それを基本に、つぎのようなルールをゆるく決めています。
1.基本は徳島県内産の食材
2.選べるときはなるべく過疎地のもの
3.出来るだけ産直市で購入
4.調味料など難しい場合は四国内
5.旅行先で買ったものはOK(むしろ積極的に)
6.それ以外は、無農薬、有機栽培のもの(地力を落とさない)
わかりにくそうなものについて少し説明すると、3の「出来るだけ産直市で」というのは、産直市で売られているものは生産者が自ら値段をつけたものだからです。5の「旅行先で買ったものはOK」というのは、旅先で風景を楽しんだら、そのお礼として産直市などで「その土地の風景をつくる食材」を買おうという気持ちです。また、6の「それ以外は、無農薬、有機栽培のもの」ですが、たとえば日本ではなかなか栽培されないスパイスなどがそれです。身近な場所のものが買えないのであれば、せめて生産地の地力を落とさないよう配慮されているものを選びたいと思っています。
お肉、乳製品、卵はほとんど使わない
日々のごはんを見てもらえば分かるのですが、お肉、乳製品、卵はほとんど使っていません。これはマクロビオティックをゆるく目指しているというのが大きな理由ですが、その他に、摂取カロリーの内訳をそれらの食材ではなく豆や野菜にすることで、田んぼや畑で採れるものをたくさん消費したいという思いもあります。また、お肉のための牛や豚、鶏、乳牛、卵を産む鶏の飼料のほとんどを、今のところ輸入に頼っていること、飼料の産地で地下水の過剰なくみ上げによる環境問題などが起こっていることが、動物性のものをなるべく使わないようにしているもうひとつの理由です。食べているものが明確になっている家畜は、まだ少ないのが現状です。
調理が簡単である、一度に使う食材の数が少ないという特徴も
普段、外食やコンビニのご飯で済ませている人は、忙しいからご飯を作ることが出来ない、毎日料理しないから冷蔵庫に食材が余る、という人も多いと思います。そんな人にも、田舎の野菜を日々、食べてもらいたくて、簡単なごはん、単発で料理しても買った食材を余らせないようなごはんを心がけています。

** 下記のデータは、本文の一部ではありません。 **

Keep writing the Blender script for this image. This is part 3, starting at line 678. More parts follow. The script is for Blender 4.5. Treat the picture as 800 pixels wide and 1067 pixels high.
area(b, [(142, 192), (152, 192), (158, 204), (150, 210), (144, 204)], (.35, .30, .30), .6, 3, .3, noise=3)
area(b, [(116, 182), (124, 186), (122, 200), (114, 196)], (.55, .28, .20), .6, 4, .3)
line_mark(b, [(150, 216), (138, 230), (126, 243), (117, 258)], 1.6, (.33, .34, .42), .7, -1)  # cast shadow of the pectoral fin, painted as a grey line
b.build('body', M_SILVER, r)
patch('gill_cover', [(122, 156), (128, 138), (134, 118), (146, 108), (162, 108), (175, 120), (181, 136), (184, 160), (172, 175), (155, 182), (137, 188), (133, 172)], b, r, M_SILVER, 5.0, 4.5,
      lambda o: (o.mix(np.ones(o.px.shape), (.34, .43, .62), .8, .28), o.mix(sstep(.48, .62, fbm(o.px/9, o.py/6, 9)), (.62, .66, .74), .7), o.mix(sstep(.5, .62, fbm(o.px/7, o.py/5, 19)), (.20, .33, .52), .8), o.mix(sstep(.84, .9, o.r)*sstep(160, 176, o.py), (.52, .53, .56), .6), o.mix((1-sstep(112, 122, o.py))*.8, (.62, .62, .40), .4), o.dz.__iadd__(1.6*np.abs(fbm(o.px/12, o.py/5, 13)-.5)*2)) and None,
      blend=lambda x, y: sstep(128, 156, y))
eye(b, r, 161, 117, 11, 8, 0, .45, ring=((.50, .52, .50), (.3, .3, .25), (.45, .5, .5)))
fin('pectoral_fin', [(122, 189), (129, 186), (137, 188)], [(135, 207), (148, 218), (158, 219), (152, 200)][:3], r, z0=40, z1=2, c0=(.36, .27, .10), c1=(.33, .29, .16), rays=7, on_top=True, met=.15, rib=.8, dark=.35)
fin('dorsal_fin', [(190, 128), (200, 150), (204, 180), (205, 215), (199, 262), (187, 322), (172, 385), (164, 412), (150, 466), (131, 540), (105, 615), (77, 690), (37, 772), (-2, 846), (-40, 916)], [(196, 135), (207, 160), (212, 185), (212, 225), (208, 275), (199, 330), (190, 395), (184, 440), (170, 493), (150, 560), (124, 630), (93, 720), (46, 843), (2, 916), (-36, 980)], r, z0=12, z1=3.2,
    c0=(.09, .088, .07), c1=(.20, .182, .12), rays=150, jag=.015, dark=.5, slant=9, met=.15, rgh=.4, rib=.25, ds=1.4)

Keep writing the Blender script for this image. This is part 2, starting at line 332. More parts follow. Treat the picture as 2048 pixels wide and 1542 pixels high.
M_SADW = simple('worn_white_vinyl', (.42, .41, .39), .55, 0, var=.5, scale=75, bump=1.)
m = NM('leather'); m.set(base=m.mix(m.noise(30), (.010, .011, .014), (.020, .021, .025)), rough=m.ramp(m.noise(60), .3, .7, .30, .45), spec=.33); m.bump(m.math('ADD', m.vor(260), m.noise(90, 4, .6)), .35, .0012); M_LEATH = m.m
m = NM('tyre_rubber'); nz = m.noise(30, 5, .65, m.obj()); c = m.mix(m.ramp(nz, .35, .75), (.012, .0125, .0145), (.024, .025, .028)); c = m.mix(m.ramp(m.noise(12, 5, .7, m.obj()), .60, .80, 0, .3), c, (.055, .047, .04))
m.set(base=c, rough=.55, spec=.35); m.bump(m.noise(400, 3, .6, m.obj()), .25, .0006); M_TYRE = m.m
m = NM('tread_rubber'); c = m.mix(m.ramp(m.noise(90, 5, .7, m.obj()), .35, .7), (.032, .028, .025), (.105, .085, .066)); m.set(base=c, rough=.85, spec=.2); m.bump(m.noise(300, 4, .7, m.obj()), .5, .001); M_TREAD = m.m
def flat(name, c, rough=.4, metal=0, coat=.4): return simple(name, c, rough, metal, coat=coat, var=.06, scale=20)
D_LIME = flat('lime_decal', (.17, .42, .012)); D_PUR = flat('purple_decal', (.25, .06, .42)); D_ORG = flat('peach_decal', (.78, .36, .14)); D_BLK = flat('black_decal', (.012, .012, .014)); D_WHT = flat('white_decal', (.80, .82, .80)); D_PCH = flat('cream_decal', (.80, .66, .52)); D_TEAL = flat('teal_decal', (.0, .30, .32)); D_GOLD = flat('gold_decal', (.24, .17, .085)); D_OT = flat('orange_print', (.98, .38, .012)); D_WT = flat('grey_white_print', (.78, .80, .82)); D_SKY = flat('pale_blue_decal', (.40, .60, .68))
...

とはいえ、これは働いている私が作りやすいご飯をつくっていたら、いつのまにかこうなっただけなんですけどね。
「風景をつくるごはん」の願うこと
このコーナーでは、私が日々食べている「風景をつくるごはん」を紹介していこうと思います。作り方や食材にまつわるエピソードなんかも盛り込んでいきたいと考えています。
「風景をつくるごはん」を見て、四国の野菜や魚をごはんにする人が増えて、四国の田舎の風景がいつまでも生き生きと輝く、というのが最終的な目標です。